Thursday, April 3, 2014

Cosmos "A Sky Full of Ghosts". Nitpicks, Nods, and News.

Hubble's view of the Antennae Galaxies made it on TV! (cosmosontv.com)
This week, Neil deGrasse Tyson and Cosmos showed us a little bit of how incredibly strange the Universe can be when you just consider that light travels at a finite speed. The jaw-dropping scene above (discovered by William Herschel!) shows two colliding galaxies as they were 45 million years ago because it has taken the light from this titanic gravitational maelstrom that long to reach us. Given that the lifetimes of the largest and brightest blue stars can be as short as a million years or so, much of the light recorded here comes from long-dead starshence the title of this episode.

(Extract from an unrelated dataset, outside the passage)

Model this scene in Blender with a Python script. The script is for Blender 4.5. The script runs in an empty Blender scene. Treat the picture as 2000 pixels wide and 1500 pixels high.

It's even weirder when you think about travelling at close to the speed of light. Einstein's theory of special relativity basically boils down to "Everyone measures the same speed of light". Then, for emphasis, it adds: "No, I mean it. No matter what absolute nonsense has to be true for that to happen, that's what happens." Note here that "what absolute nonsense has to occur" includes things like time passing more slowly the faster you travel relative to someone else, light shifting wavelengths so that you could see radio waves or gamma rays with your eyes, objects behaving as though they have more mass at high speeds, and on and on. Then, once you add in the principle that gravity is equivalent to acceleration, you get massive objects bending light travelling past them, clocks running slower the closer you are to a massive object, and those ridiculous objects that are so massive not even light can escape their gravity: black holes.

Oh, and maybe there is an infinite hierarchy of other universes in each black hole.

Let's get started!

Nitpicks

Almost! (cosmosontv.com)
So this week's nitpicks really live up to the meaning of the word. First up is the way the black hole was animated, as a perfectly spherical black spot surrounded by a glowing but otherwise non-surprising whirlpool. While this makes it pretty clear where to look, from my understanding of how these objects behave, there should be a lot of distortion due to the incredible gravity of the black hole bending the light around it, and since the matter in the disk is spinning at close to the speed of light, you should be able to see a noticeable difference in appearance between the left and right sides of the hole (one side is coming towards us and would be blueshifted, and the other is going away and would be reshifted). Here's a really good animation from NASA that shows some of these features. Be sure to appreciate the crazy ring around the event horizon that we can see because of light that gets wrapped around the black hole!

For my next pick, let's take a look at the very first stars:
I'm confused! Why is it so red? (cosmosontv.com)
This is supposed to be the early universe filled with the very first stars. Right before this scene, NdGT shows us a red speck from a famous Hubble image which represents one of the oldest galaxies ever observed. What's weird is that, while the first stars were indeed spread out much more evenly in the early universe, before large galaxies had formed, they were most likely all very much larger, and therefore bluer, than the average star of today. I would expect, then, a blue glow, not this red haze, to represent the early universe. (Read more about the first stars in this article).

Nods

The Pleiades Cluster is an easy target for binoculars or a small telescope. (cosmosontv.com)
My girlfriend gifted me a great pair of binoculars recently and I've been having fun looking around the sky. After Jupiter and its tiny moons, the Pleiades is probably my favorite target so far. It's a cluster of bright, young stars just 400 lightyears away. They look beautiful under a little magnification, and they're interesting because they are sibling stars, all born together from a cloud like the Orion Nebula. If you've never noticed them before, take a look at Orion, then look above and in front of the bow. Any half decent pair of binoculars will bring out smaller stars and details you couldn't see with the naked eye.

News

I think I'll use this space to talk about the crazy warp-through-the-black-hole-into-other-universes segment of the show, not because I hadn't heard of it, but because it actually ties in to the recent discovery of gravitational waves from the first moments after the Big Bang. If you live under a pop-culture rock that shields you from science news like this, check out any old article for an idea of what's going on. If the discovery is confirmed independently by another team, it will mean hard evidence for inflation, a process by which the universe expands enormously in a tiny fraction of a second. I don't want to put my foot in my mouth trying to explain something on the edge of theoretical physics, but this kind of discovery is right in line with the best models for the formation of the Universe, including the idea of a Multiverse, seething with universes of every possible kind popping into existence. Perhaps this occurs by forming black holes as the episode speculated, or perhaps new universes pop out of nothing by spontaneous fluctuations of quantum weirdness. Whatever the answer ends up being, for the moment the more we learn about the Universe the more we are struck by the fact that reality is far more imaginative than we could ever be on our own.

Like William Herschel's ghost story for his son, the true history of the Universe as revealed by Science will almost surely outshine a hundred fold even the most powerful and frightening of our guesses in the dark. That's nothing to be ashamed of, for how could anyone possibly have been expected to imagine a multiverse when the Earth was flat and the stars were holes in the firmament? As we've heard before, the only shame is in pretending you have all the answers. The only loss is closing your mind to the fantasy of the real world.